> _PROBLEM DETAILS_: Repeat the listing exactly as given, omitting every image.

Scenes as source code:

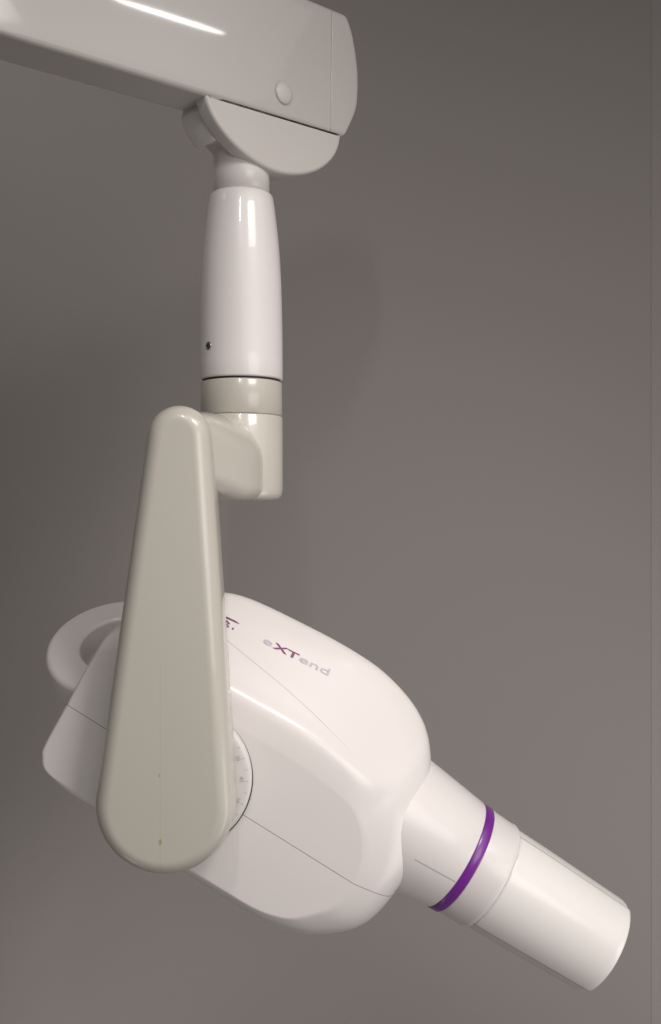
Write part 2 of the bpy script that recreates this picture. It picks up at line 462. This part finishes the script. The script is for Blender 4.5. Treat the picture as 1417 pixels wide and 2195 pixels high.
# ---------------------------------------------------------------- wall
mWall=base_mat('painted_wall',(.197,.184,.176),.7,0,.015,.05,2.0,.3)
YW=1500
def quadbox(name,x0,x1,y0,y1,z0,z1,mat):
    vs=[(x,y,z) for x in (x0,x1) for y in (y0,y1) for z in (z0,z1)]
    fs=[(0,1,3,2),(4,6,7,5),(0,4,5,1),(2,3,7,6),(0,2,6,4),(1,5,7,3)]
    return mk(name,[Vector(q)*U for q in vs],fs,mat,smooth=False,loc=O)
kw=(2200+YW)/2200
xe=(1396-708.5)*kw
wall=quadbox('wall',-4200,xe,YW,YW+60,-3600,4200,mWall); wall['category']='wall'; wall['label']='smooth grey-brown painted wall behind the x-ray unit'
mWall2=base_mat('painted_panel',(.206,.193,.185),.7,0,.015,.05,2.0,.3)
w2=quadbox('wall_panel',xe,4200,YW-1.2,YW+60,-3600,4200,mWall2); w2['category']='wall'; w2['label']='slightly raised grey wall panel edge beside the wall'

# ---------------------------------------------------------------- lights
def area(name,loc,tgt,sx,sy,e,col,spread=180,xdir=None,shape='RECTANGLE'):
    l=bpy.data.lights.new(name,'AREA'); l.shape=shape; l.size=sx; l.size_y=sy; l.energy=e; l.color=col; l.spread=math.radians(spread)
    o=bpy.data.objects.new(name,l); scene.collection.objects.link(o); o.location=loc
    if xdir is None:
        o.rotation_euler=(Vector(tgt)-Vector(loc)).to_track_quat('-Z','Y').to_euler()
    else:
        z=(Vector(loc)-Vector(tgt)).normalized(); x=Vector(xdir); x=(x-z*x.dot(z)).normalized(); y=z.cross(x)
        o.rotation_euler=Matrix((x,y,z)).transposed().to_euler()
    return o
area('ceiling_lamp',W(-200,-1900,2100),W(100,350,-900),.04,.20,1.2,(1,.94,.90),140,shape='ELLIPSE')
area('side_lamp',W(2060,-290,2275),W(-300,100,1100),.21,.007,.16,(1,.94,.90),xdir=(199,439,-54),shape='ELLIPSE')
area('overhead_lamp',W(1100,-1350,1750),W(0,200,-650),.36,.22,.95,(1,.94,.90),75)
area('key_lamp',W(2000,-2000,1400),W(300,500,-1100),1.9,1.6,4.8,(1,.93,.90),120)
area('second_key_helper',W(1617,-1950,100),W(100,400,-500),.6,.6,1.4,(1,.94,.91),120)  # added second key, no window here; throws the unit's shadow onto the left wall
area('low_fill_helper',W(2600,-300,-1900),W(1500,1500,-1300),.8,.8,3.2,(1,.94,.92),120)  # added fill without a known source, brightens the lower right wall
area('wall_wash_upper',W(-2300,-400,2900),W(-850,1500,1300),.5,.5,.8,(1,.95,.90),60)  # added wash, no real fixture; lifts the upper left of the wall
area('wall_wash_lower',W(-1600,300,-2900),W(-500,1500,-1350),.5,.5,.9,(1,.94,.90),65)  # added wash, no real fixture; lifts the lower left of the wall
w=bpy.data.worlds.new('World'); scene.world=w; w.use_nodes=True
w.node_tree.nodes['Background'].inputs[0].default_value=(.5,.468,.45,1); w.node_tree.nodes['Background'].inputs[1].default_value=.33

cam=bpy.data.cameras.new('camera'); co=bpy.data.objects.new('camera',cam); scene.collection.objects.link(co)
co.location=W(0,-2200,0); co.rotation_euler=(math.radians(90),0,0)
cam.sensor_fit='VERTICAL'; cam.sensor_height=24; cam.lens=24*2200/2195; cam.clip_end=100; cam.clip_start=.01
scene.camera=co
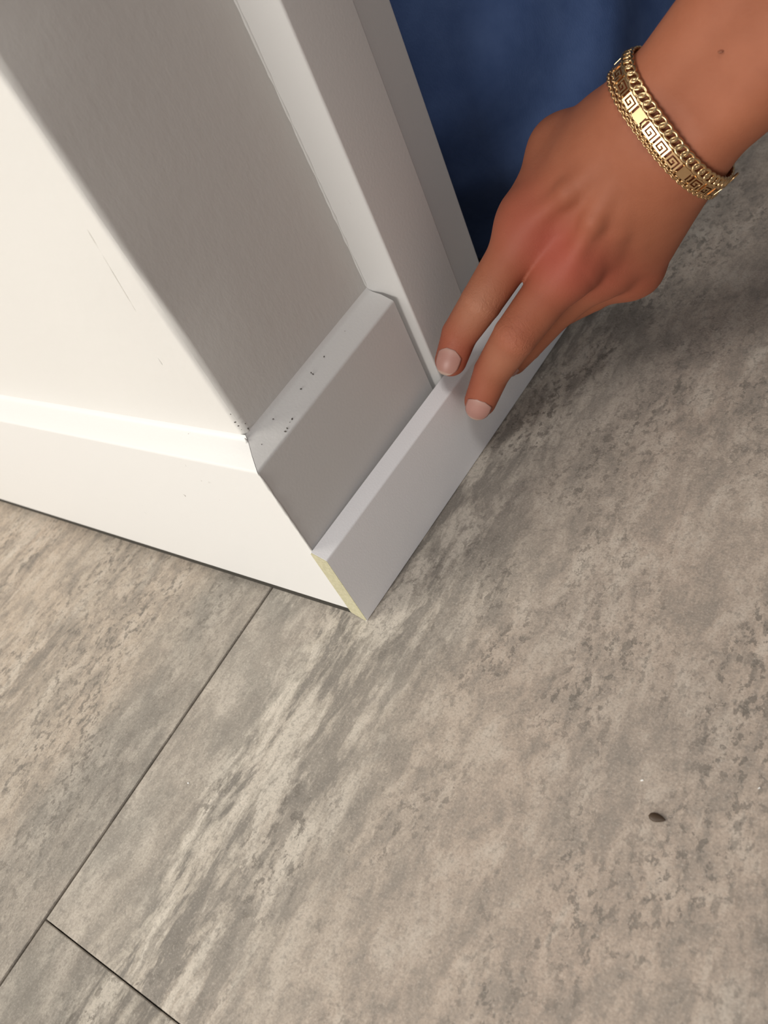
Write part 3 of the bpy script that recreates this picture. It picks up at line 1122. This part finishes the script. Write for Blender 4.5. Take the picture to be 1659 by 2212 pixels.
# fine double chain
fc = tag(empty('fine_chain_bracelet', wr + F * -0.0083), 'thin double gold chain bracelet, the one nearest the hand', 'bracelet')
inv = Matrix.Translation(fc.location).inverted()
base_l = oval_link('strand_link', 0.00088, 0.00055, 0.00026, 10, 5)
bv = np.array([v.co[:] for v in base_l.vertices])
bf = np.array([list(p.vertices) for p in base_l.polygons])
bpy.data.meshes.remove(base_l)
for offs, lift, tl_ in ((-0.0083, 0.0009, RT), (-0.0083 - 0.0013, 0.0008, (RT[0] + 0.03, RT[1] - 0.02))):
    path = ring_path(offs, lift, tilt=tl_)
    n_ = round(path[1].sum() / 0.00125)
    fr, L = frames(path, n_)
    VV, FF = [], []
    for i, (p, x, y, z) in enumerate(fr):
        a = math.radians(45 if i % 2 else -45)
        y2, z2 = y * math.cos(a) + z * math.sin(a), z * math.cos(a) - y * math.sin(a)
        VV.append(p + bv @ np.stack([x, y2, z2]) - np.array(fc.location))
        FF.append(bf + i * len(bv))
    o = link('strand', np_mesh('strand', np.concatenate(VV), np.concatenate(FF)), M_GOLD, fc)
    o['kind'] = 'stuff'

# ------------------------------------------------------------------ crumbs on the floor
def seed_mesh():
    V, Fq = [], []
    N_, M_ = 14, 10
    for i in range(N_ + 1):
        t_ = i / N_
        w_ = math.sin(math.pi * min(1, t_ ** 0.72)) ** 0.75 * 0.00125 + 0.00002
        for j in range(M_):
            a = 2 * math.pi * j / M_
            V.append(((t_ - 0.5) * 0.0046, math.cos(a) * w_, 0.0005 + math.sin(a) * w_ * 0.40))
    for i in range(N_):
        for j in range(M_):
            Fq.append((i * M_ + j, i * M_ + (j + 1) % M_, (i + 1) * M_ + (j + 1) % M_, (i + 1) * M_ + j))
    Fq.append(tuple(range(M_)))
    Fq.append(tuple(range(N_ * M_, (N_ + 1) * M_)))
    return mesh('flax_seed', V, Fq, True)


sd_ = tag(link('seed', seed_mesh(), M_SEED), 'small pointed dark brown seed lying alone on the floor tile', 'seed')
sd_.location = [0.13593, -0.03926, 0.0]
sd_.rotation_euler = (0, 0, 0.109)


def chip(loc, sx, sy, rz, label):
    rg = random.Random(int(loc[0] * 1e5) + 3)
    n = 7
    lo_r, hi_r = [], []
    for k in range(n):
        a = 2 * math.pi * k / n
        q = 1 + rg.uniform(-0.25, 0.25)
        lo_r.append((math.cos(a) * sx * q, math.sin(a) * sy * q, 0.0))
        hi_r.append((math.cos(a) * sx * q * 0.8, math.sin(a) * sy * q * 0.8, 0.0003))
    o = tag(link('paint_chip', prism('paint_chip', [lo_r, hi_r], 30), M_CHIP), label, 'paint chip')
    o.location = loc
    o.rotation_euler = (0, 0, rz)


for c in [([0.12853, -0.03074, 0.0], 0.0005, 0.0002, 0.6, 'tiny white paint chip on the floor just above the brown seed'), ([0.15697, -0.02144, 0.0], 0.0003, 0.00015, 1.0, 'tiny white paint chip on the floor right of the brown seed'), ([-0.01336, -0.08992, 0.0], 0.00035, 0.00025, 0.2, 'tiny white paint chip on the floor beside the long tile joint')]:
    chip(*c)
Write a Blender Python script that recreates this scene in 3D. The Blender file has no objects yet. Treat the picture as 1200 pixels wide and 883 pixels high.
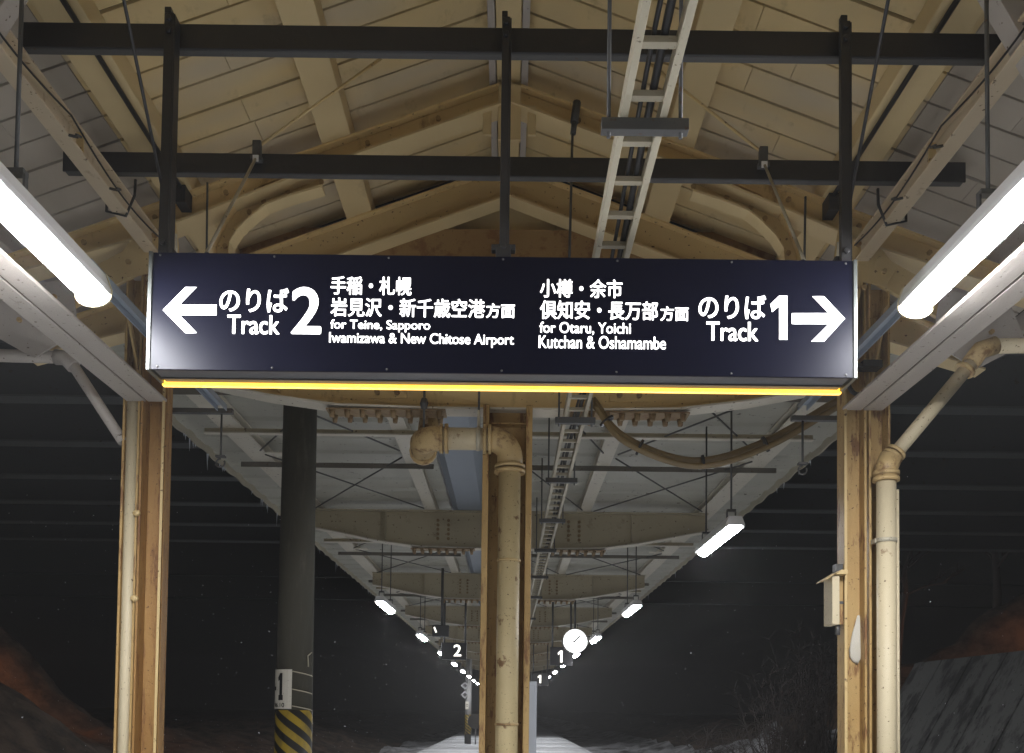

> _RESULT_:
Write part 2 of the bpy script that recreates this picture. It picks up at line 462. This part finishes the script. The script is for Blender 4.5. Treat the picture as 1417 pixels wide and 2195 pixels high.
# ---------------------------------------------------------------- wall
mWall=base_mat('painted_wall',(.197,.184,.176),.7,0,.015,.05,2.0,.3)
YW=1500
def quadbox(name,x0,x1,y0,y1,z0,z1,mat):
    vs=[(x,y,z) for x in (x0,x1) for y in (y0,y1) for z in (z0,z1)]
    fs=[(0,1,3,2),(4,6,7,5),(0,4,5,1),(2,3,7,6),(0,2,6,4),(1,5,7,3)]
    return mk(name,[Vector(q)*U for q in vs],fs,mat,smooth=False,loc=O)
kw=(2200+YW)/2200
xe=(1396-708.5)*kw
wall=quadbox('wall',-4200,xe,YW,YW+60,-3600,4200,mWall); wall['category']='wall'; wall['label']='smooth grey-brown painted wall behind the x-ray unit'
mWall2=base_mat('painted_panel',(.206,.193,.185),.7,0,.015,.05,2.0,.3)
w2=quadbox('wall_panel',xe,4200,YW-1.2,YW+60,-3600,4200,mWall2); w2['category']='wall'; w2['label']='slightly raised grey wall panel edge beside the wall'

# ---------------------------------------------------------------- lights
def area(name,loc,tgt,sx,sy,e,col,spread=180,xdir=None,shape='RECTANGLE'):
    l=bpy.data.lights.new(name,'AREA'); l.shape=shape; l.size=sx; l.size_y=sy; l.energy=e; l.color=col; l.spread=math.radians(spread)
    o=bpy.data.objects.new(name,l); scene.collection.objects.link(o); o.location=loc
    if xdir is None:
        o.rotation_euler=(Vector(tgt)-Vector(loc)).to_track_quat('-Z','Y').to_euler()
    else:
        z=(Vector(loc)-Vector(tgt)).normalized(); x=Vector(xdir); x=(x-z*x.dot(z)).normalized(); y=z.cross(x)
        o.rotation_euler=Matrix((x,y,z)).transposed().to_euler()
    return o
area('ceiling_lamp',W(-200,-1900,2100),W(100,350,-900),.04,.20,1.2,(1,.94,.90),140,shape='ELLIPSE')
area('side_lamp',W(2060,-290,2275),W(-300,100,1100),.21,.007,.16,(1,.94,.90),xdir=(199,439,-54),shape='ELLIPSE')
area('overhead_lamp',W(1100,-1350,1750),W(0,200,-650),.36,.22,.95,(1,.94,.90),75)
area('key_lamp',W(2000,-2000,1400),W(300,500,-1100),1.9,1.6,4.8,(1,.93,.90),120)
area('second_key_helper',W(1617,-1950,100),W(100,400,-500),.6,.6,1.4,(1,.94,.91),120)  # added second key, no window here; throws the unit's shadow onto the left wall
area('low_fill_helper',W(2600,-300,-1900),W(1500,1500,-1300),.8,.8,3.2,(1,.94,.92),120)  # added fill without a known source, brightens the lower right wall
area('wall_wash_upper',W(-2300,-400,2900),W(-850,1500,1300),.5,.5,.8,(1,.95,.90),60)  # added wash, no real fixture; lifts the upper left of the wall
area('wall_wash_lower',W(-1600,300,-2900),W(-500,1500,-1350),.5,.5,.9,(1,.94,.90),65)  # added wash, no real fixture; lifts the lower left of the wall
w=bpy.data.worlds.new('World'); scene.world=w; w.use_nodes=True
w.node_tree.nodes['Background'].inputs[0].default_value=(.5,.468,.45,1); w.node_tree.nodes['Background'].inputs[1].default_value=.33

cam=bpy.data.cameras.new('camera'); co=bpy.data.objects.new('camera',cam); scene.collection.objects.link(co)
co.location=W(0,-2200,0); co.rotation_euler=(math.radians(90),0,0)
cam.sensor_fit='VERTICAL'; cam.sensor_height=24; cam.lens=24*2200/2195; cam.clip_end=100; cam.clip_start=.01
scene.camera=co
Write part 3 of the bpy script that recreates this picture. It picks up at line 1122. This part finishes the script. Write for Blender 4.5. Take the picture to be 1659 by 2212 pixels.
# fine double chain
fc = tag(empty('fine_chain_bracelet', wr + F * -0.0083), 'thin double gold chain bracelet, the one nearest the hand', 'bracelet')
inv = Matrix.Translation(fc.location).inverted()
base_l = oval_link('strand_link', 0.00088, 0.00055, 0.00026, 10, 5)
bv = np.array([v.co[:] for v in base_l.vertices])
bf = np.array([list(p.vertices) for p in base_l.polygons])
bpy.data.meshes.remove(base_l)
for offs, lift, tl_ in ((-0.0083, 0.0009, RT), (-0.0083 - 0.0013, 0.0008, (RT[0] + 0.03, RT[1] - 0.02))):
    path = ring_path(offs, lift, tilt=tl_)
    n_ = round(path[1].sum() / 0.00125)
    fr, L = frames(path, n_)
    VV, FF = [], []
    for i, (p, x, y, z) in enumerate(fr):
        a = math.radians(45 if i % 2 else -45)
        y2, z2 = y * math.cos(a) + z * math.sin(a), z * math.cos(a) - y * math.sin(a)
        VV.append(p + bv @ np.stack([x, y2, z2]) - np.array(fc.location))
        FF.append(bf + i * len(bv))
    o = link('strand', np_mesh('strand', np.concatenate(VV), np.concatenate(FF)), M_GOLD, fc)
    o['kind'] = 'stuff'

# ------------------------------------------------------------------ crumbs on the floor
def seed_mesh():
    V, Fq = [], []
    N_, M_ = 14, 10
    for i in range(N_ + 1):
        t_ = i / N_
        w_ = math.sin(math.pi * min(1, t_ ** 0.72)) ** 0.75 * 0.00125 + 0.00002
        for j in range(M_):
            a = 2 * math.pi * j / M_
            V.append(((t_ - 0.5) * 0.0046, math.cos(a) * w_, 0.0005 + math.sin(a) * w_ * 0.40))
    for i in range(N_):
        for j in range(M_):
            Fq.append((i * M_ + j, i * M_ + (j + 1) % M_, (i + 1) * M_ + (j + 1) % M_, (i + 1) * M_ + j))
    Fq.append(tuple(range(M_)))
    Fq.append(tuple(range(N_ * M_, (N_ + 1) * M_)))
    return mesh('flax_seed', V, Fq, True)


sd_ = tag(link('seed', seed_mesh(), M_SEED), 'small pointed dark brown seed lying alone on the floor tile', 'seed')
sd_.location = [0.13593, -0.03926, 0.0]
sd_.rotation_euler = (0, 0, 0.109)


def chip(loc, sx, sy, rz, label):
    rg = random.Random(int(loc[0] * 1e5) + 3)
    n = 7
    lo_r, hi_r = [], []
    for k in range(n):
        a = 2 * math.pi * k / n
        q = 1 + rg.uniform(-0.25, 0.25)
        lo_r.append((math.cos(a) * sx * q, math.sin(a) * sy * q, 0.0))
        hi_r.append((math.cos(a) * sx * q * 0.8, math.sin(a) * sy * q * 0.8, 0.0003))
    o = tag(link('paint_chip', prism('paint_chip', [lo_r, hi_r], 30), M_CHIP), label, 'paint chip')
    o.location = loc
    o.rotation_euler = (0, 0, rz)


for c in [([0.12853, -0.03074, 0.0], 0.0005, 0.0002, 0.6, 'tiny white paint chip on the floor just above the brown seed'), ([0.15697, -0.02144, 0.0], 0.0003, 0.00015, 1.0, 'tiny white paint chip on the floor right of the brown seed'), ([-0.01336, -0.08992, 0.0], 0.00035, 0.00025, 0.2, 'tiny white paint chip on the floor beside the long tile joint')]:
    chip(*c)
Write a Blender Python script that recreates this scene in 3D. The Blender file has no objects yet. Treat the picture as 1200 pixels wide and 883 pixels high.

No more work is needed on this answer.